Current valuations of several large IT companies have started resembling commodity valuations. We feel that these discount significant potential negatives and we could be in for positive surprises in the sector's performance.
Your portfolio shows you are bullish on banks. However, with gains from treasury profits coming down, do you think banks are good long-term investments?
Our fundamental reasons for bullishness on the banking sector are: 1) balance-sheet restructuring, 2) extremely attractive valuations, 3) and long-term positive development for the sector in the form of the Securitisation Bill.
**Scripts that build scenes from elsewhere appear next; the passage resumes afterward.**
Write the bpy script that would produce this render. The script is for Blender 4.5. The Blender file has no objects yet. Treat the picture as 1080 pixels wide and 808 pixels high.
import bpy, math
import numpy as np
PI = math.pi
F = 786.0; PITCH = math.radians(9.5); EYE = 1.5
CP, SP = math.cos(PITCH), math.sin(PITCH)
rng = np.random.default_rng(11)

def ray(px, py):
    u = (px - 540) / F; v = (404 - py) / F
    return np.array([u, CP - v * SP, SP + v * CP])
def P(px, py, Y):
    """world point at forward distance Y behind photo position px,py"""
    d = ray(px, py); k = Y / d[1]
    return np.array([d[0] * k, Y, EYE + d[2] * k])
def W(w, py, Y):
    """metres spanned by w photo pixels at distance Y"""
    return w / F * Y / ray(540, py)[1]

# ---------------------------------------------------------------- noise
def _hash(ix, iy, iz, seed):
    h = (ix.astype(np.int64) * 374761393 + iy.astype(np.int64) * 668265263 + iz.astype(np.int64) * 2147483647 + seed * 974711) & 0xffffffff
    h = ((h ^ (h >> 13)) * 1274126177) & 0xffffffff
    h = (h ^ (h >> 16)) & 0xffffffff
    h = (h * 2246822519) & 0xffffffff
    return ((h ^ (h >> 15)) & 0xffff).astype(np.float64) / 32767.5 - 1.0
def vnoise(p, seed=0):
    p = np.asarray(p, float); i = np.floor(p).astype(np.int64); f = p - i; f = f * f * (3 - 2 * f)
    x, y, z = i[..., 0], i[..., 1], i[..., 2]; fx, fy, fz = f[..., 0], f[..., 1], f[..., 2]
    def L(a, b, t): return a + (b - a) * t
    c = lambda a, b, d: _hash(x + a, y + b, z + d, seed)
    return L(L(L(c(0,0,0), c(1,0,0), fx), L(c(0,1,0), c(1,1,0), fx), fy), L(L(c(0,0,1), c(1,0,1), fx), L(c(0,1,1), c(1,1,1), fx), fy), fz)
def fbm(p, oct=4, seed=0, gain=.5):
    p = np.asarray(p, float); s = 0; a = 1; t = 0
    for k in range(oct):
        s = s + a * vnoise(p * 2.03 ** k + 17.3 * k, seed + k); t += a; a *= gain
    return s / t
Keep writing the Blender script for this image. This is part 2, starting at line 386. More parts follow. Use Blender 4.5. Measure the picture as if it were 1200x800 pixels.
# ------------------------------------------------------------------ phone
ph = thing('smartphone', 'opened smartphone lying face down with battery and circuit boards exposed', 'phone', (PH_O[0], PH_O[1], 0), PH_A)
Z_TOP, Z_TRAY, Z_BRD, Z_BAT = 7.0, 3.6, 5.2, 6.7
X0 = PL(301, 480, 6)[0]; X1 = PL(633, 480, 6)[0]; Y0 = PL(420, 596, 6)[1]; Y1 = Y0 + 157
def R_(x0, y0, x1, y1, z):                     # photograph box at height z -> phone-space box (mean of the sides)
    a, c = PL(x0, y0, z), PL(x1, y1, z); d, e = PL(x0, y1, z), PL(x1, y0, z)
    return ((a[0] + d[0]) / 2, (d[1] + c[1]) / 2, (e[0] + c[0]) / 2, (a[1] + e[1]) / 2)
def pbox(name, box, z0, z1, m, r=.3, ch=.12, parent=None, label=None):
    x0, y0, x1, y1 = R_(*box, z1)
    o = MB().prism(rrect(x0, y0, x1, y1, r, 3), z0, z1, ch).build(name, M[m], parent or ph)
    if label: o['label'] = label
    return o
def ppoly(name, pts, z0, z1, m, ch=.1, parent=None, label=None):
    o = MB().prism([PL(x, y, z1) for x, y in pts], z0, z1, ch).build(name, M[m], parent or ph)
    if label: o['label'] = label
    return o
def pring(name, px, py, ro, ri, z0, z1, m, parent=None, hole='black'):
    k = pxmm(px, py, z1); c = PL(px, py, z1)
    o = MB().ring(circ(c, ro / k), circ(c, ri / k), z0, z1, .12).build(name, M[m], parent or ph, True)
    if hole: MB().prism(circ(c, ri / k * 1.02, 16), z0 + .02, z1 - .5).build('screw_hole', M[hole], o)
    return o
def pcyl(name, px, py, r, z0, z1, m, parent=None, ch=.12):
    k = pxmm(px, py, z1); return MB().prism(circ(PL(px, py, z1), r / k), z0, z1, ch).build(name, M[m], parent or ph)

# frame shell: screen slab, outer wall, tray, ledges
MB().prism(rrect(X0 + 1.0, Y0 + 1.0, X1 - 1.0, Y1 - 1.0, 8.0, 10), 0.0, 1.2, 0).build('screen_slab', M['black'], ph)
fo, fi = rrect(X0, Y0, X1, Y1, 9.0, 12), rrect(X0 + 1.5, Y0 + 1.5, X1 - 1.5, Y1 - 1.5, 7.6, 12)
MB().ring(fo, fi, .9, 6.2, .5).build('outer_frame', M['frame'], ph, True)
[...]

We do not view treasury gains as core/recurring income, and hence, these were not significant variables in our decision to get overweight on the sector. We feel, given the reasonably large universe of banking stocks, there are enough opportunities even now in the sector which offer good investment value.
What is your outlook on the heavy engineering sector, especially with reference to companies like Bhel and ABB?
There have been two key positive developments for the sector last year - one of which is very recent: 1) The signing of the tripartite agreement by a majority of states, and 2) the passage of the Electricity Bill.
We believe the positive impact of these developments on the sector has not even begun. We continue to be bullish.
Which sectors do you expect will outperform in future?
We are bullish on electrical equipment (engg/capital goods), banking, automobiles, ferrous and non-ferrous metals and refining/oil & gas. We are also watching the IT sector closely.